Keep the pictures out and restate every record exactly.
### EXTRACTED INFORMATION
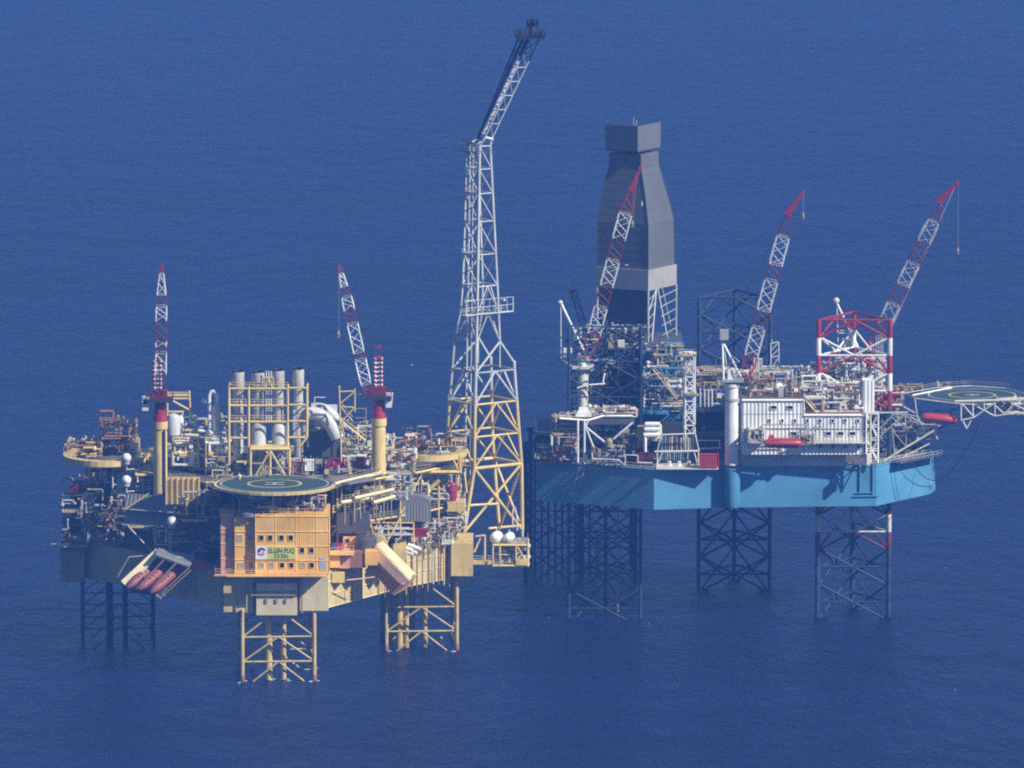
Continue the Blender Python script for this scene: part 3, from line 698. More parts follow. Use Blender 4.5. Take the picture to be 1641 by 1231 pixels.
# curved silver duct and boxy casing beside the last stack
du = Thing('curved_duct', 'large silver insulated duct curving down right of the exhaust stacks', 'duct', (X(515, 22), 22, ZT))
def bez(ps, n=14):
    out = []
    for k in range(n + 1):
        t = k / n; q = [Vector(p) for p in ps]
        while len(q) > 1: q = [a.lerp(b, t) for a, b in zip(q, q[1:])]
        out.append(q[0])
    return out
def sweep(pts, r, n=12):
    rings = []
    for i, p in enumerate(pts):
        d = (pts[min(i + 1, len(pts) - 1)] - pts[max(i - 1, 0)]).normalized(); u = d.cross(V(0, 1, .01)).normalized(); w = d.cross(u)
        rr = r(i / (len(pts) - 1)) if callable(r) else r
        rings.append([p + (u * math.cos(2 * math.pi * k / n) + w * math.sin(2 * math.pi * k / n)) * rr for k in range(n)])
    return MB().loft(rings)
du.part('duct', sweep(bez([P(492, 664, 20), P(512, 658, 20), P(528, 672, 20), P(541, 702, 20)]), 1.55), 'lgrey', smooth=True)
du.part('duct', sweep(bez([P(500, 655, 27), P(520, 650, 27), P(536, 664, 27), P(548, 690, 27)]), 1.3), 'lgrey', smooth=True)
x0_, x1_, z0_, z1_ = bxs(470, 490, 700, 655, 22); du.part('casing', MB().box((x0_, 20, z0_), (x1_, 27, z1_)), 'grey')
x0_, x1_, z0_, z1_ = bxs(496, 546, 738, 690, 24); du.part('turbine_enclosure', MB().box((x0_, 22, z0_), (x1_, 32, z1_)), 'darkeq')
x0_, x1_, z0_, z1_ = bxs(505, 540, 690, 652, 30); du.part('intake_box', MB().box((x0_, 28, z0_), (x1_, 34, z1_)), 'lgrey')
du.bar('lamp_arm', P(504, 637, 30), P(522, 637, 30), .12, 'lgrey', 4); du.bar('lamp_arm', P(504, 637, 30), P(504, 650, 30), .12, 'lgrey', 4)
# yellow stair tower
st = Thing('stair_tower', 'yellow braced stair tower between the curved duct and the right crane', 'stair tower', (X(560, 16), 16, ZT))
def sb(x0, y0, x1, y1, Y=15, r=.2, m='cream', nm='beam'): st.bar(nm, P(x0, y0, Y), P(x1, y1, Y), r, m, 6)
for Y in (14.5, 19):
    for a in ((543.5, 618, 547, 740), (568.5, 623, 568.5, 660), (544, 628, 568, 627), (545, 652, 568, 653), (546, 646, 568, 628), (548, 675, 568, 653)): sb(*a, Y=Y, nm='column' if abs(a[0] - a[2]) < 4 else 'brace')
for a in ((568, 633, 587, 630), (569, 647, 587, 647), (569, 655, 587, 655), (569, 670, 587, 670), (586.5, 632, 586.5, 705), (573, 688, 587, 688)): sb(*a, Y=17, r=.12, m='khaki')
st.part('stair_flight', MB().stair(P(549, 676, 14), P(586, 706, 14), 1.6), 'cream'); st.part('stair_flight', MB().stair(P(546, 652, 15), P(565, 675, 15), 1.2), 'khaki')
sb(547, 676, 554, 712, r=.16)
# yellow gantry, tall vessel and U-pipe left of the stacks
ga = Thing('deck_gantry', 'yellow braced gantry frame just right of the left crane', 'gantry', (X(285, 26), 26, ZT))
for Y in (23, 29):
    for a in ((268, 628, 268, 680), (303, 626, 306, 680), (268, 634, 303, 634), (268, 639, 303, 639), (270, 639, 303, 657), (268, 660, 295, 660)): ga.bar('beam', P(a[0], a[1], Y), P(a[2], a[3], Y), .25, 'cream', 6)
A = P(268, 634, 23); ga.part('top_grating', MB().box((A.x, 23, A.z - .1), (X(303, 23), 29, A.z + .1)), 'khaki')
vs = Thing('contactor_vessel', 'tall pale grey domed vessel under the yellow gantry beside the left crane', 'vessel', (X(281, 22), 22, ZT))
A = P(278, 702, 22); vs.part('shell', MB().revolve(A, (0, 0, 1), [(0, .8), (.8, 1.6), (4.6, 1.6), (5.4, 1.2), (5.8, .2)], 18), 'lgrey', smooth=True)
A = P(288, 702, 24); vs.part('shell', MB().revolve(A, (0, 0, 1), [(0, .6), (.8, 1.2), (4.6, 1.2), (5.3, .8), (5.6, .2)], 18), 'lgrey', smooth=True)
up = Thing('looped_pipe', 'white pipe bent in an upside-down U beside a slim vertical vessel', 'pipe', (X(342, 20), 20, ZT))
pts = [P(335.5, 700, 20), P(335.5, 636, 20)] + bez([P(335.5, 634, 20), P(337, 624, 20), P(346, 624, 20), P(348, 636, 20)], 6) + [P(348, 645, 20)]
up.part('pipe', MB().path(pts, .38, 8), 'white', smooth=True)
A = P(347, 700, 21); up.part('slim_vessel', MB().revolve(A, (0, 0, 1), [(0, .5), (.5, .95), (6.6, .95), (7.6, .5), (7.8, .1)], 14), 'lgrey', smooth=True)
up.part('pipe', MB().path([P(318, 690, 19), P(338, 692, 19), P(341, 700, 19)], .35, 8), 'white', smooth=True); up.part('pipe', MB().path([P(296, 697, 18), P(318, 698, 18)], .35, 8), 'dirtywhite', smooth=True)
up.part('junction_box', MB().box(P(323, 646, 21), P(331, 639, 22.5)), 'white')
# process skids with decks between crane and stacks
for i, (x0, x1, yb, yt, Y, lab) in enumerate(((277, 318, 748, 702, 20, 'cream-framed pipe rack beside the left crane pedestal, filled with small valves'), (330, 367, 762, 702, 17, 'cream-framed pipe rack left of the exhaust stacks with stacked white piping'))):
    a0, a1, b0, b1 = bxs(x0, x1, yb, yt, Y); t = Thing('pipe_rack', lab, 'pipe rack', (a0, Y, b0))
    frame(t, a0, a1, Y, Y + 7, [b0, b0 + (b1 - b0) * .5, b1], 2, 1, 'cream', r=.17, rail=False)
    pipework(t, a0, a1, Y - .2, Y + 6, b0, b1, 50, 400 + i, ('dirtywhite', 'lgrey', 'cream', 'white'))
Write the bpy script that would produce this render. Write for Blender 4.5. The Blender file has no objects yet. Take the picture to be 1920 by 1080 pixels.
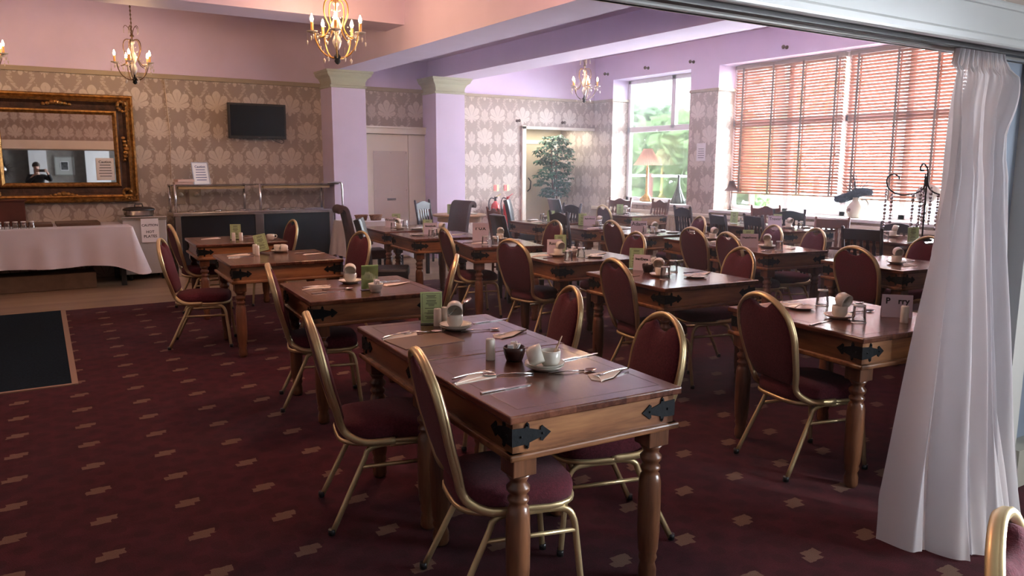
######
FINISHED ANSWER:
Continue the Blender Python script for this scene: part 3, from line 698. More parts follow. Use Blender 4.5. Take the picture to be 1641 by 1231 pixels.
# curved silver duct and boxy casing beside the last stack
du = Thing('curved_duct', 'large silver insulated duct curving down right of the exhaust stacks', 'duct', (X(515, 22), 22, ZT))
def bez(ps, n=14):
    out = []
    for k in range(n + 1):
        t = k / n; q = [Vector(p) for p in ps]
        while len(q) > 1: q = [a.lerp(b, t) for a, b in zip(q, q[1:])]
        out.append(q[0])
    return out
def sweep(pts, r, n=12):
    rings = []
    for i, p in enumerate(pts):
        d = (pts[min(i + 1, len(pts) - 1)] - pts[max(i - 1, 0)]).normalized(); u = d.cross(V(0, 1, .01)).normalized(); w = d.cross(u)
        rr = r(i / (len(pts) - 1)) if callable(r) else r
        rings.append([p + (u * math.cos(2 * math.pi * k / n) + w * math.sin(2 * math.pi * k / n)) * rr for k in range(n)])
    return MB().loft(rings)
du.part('duct', sweep(bez([P(492, 664, 20), P(512, 658, 20), P(528, 672, 20), P(541, 702, 20)]), 1.55), 'lgrey', smooth=True)
du.part('duct', sweep(bez([P(500, 655, 27), P(520, 650, 27), P(536, 664, 27), P(548, 690, 27)]), 1.3), 'lgrey', smooth=True)
x0_, x1_, z0_, z1_ = bxs(470, 490, 700, 655, 22); du.part('casing', MB().box((x0_, 20, z0_), (x1_, 27, z1_)), 'grey')
x0_, x1_, z0_, z1_ = bxs(496, 546, 738, 690, 24); du.part('turbine_enclosure', MB().box((x0_, 22, z0_), (x1_, 32, z1_)), 'darkeq')
x0_, x1_, z0_, z1_ = bxs(505, 540, 690, 652, 30); du.part('intake_box', MB().box((x0_, 28, z0_), (x1_, 34, z1_)), 'lgrey')
du.bar('lamp_arm', P(504, 637, 30), P(522, 637, 30), .12, 'lgrey', 4); du.bar('lamp_arm', P(504, 637, 30), P(504, 650, 30), .12, 'lgrey', 4)
# yellow stair tower
st = Thing('stair_tower', 'yellow braced stair tower between the curved duct and the right crane', 'stair tower', (X(560, 16), 16, ZT))
def sb(x0, y0, x1, y1, Y=15, r=.2, m='cream', nm='beam'): st.bar(nm, P(x0, y0, Y), P(x1, y1, Y), r, m, 6)
for Y in (14.5, 19):
    for a in ((543.5, 618, 547, 740), (568.5, 623, 568.5, 660), (544, 628, 568, 627), (545, 652, 568, 653), (546, 646, 568, 628), (548, 675, 568, 653)): sb(*a, Y=Y, nm='column' if abs(a[0] - a[2]) < 4 else 'brace')
for a in ((568, 633, 587, 630), (569, 647, 587, 647), (569, 655, 587, 655), (569, 670, 587, 670), (586.5, 632, 586.5, 705), (573, 688, 587, 688)): sb(*a, Y=17, r=.12, m='khaki')
st.part('stair_flight', MB().stair(P(549, 676, 14), P(586, 706, 14), 1.6), 'cream'); st.part('stair_flight', MB().stair(P(546, 652, 15), P(565, 675, 15), 1.2), 'khaki')
sb(547, 676, 554, 712, r=.16)
# yellow gantry, tall vessel and U-pipe left of the stacks
ga = Thing('deck_gantry', 'yellow braced gantry frame just right of the left crane', 'gantry', (X(285, 26), 26, ZT))
for Y in (23, 29):
    for a in ((268, 628, 268, 680), (303, 626, 306, 680), (268, 634, 303, 634), (268, 639, 303, 639), (270, 639, 303, 657), (268, 660, 295, 660)): ga.bar('beam', P(a[0], a[1], Y), P(a[2], a[3], Y), .25, 'cream', 6)
A = P(268, 634, 23); ga.part('top_grating', MB().box((A.x, 23, A.z - .1), (X(303, 23), 29, A.z + .1)), 'khaki')
vs = Thing('contactor_vessel', 'tall pale grey domed vessel under the yellow gantry beside the left crane', 'vessel', (X(281, 22), 22, ZT))
A = P(278, 702, 22); vs.part('shell', MB().revolve(A, (0, 0, 1), [(0, .8), (.8, 1.6), (4.6, 1.6), (5.4, 1.2), (5.8, .2)], 18), 'lgrey', smooth=True)
A = P(288, 702, 24); vs.part('shell', MB().revolve(A, (0, 0, 1), [(0, .6), (.8, 1.2), (4.6, 1.2), (5.3, .8), (5.6, .2)], 18), 'lgrey', smooth=True)
up = Thing('looped_pipe', 'white pipe bent in an upside-down U beside a slim vertical vessel', 'pipe', (X(342, 20), 20, ZT))
pts = [P(335.5, 700, 20), P(335.5, 636, 20)] + bez([P(335.5, 634, 20), P(337, 624, 20), P(346, 624, 20), P(348, 636, 20)], 6) + [P(348, 645, 20)]
up.part('pipe', MB().path(pts, .38, 8), 'white', smooth=True)
A = P(347, 700, 21); up.part('slim_vessel', MB().revolve(A, (0, 0, 1), [(0, .5), (.5, .95), (6.6, .95), (7.6, .5), (7.8, .1)], 14), 'lgrey', smooth=True)
up.part('pipe', MB().path([P(318, 690, 19), P(338, 692, 19), P(341, 700, 19)], .35, 8), 'white', smooth=True); up.part('pipe', MB().path([P(296, 697, 18), P(318, 698, 18)], .35, 8), 'dirtywhite', smooth=True)
up.part('junction_box', MB().box(P(323, 646, 21), P(331, 639, 22.5)), 'white')
# process skids with decks between crane and stacks
for i, (x0, x1, yb, yt, Y, lab) in enumerate(((277, 318, 748, 702, 20, 'cream-framed pipe rack beside the left crane pedestal, filled with small valves'), (330, 367, 762, 702, 17, 'cream-framed pipe rack left of the exhaust stacks with stacked white piping'))):
    a0, a1, b0, b1 = bxs(x0, x1, yb, yt, Y); t = Thing('pipe_rack', lab, 'pipe rack', (a0, Y, b0))
    frame(t, a0, a1, Y, Y + 7, [b0, b0 + (b1 - b0) * .5, b1], 2, 1, 'cream', r=.17, rail=False)
    pipework(t, a0, a1, Y - .2, Y + 6, b0, b1, 50, 400 + i, ('dirtywhite', 'lgrey', 'cream', 'white'))
Write the bpy script that would produce this render. Write for Blender 4.5. The Blender file has no objects yet. Take the picture to be 1920 by 1080 pixels.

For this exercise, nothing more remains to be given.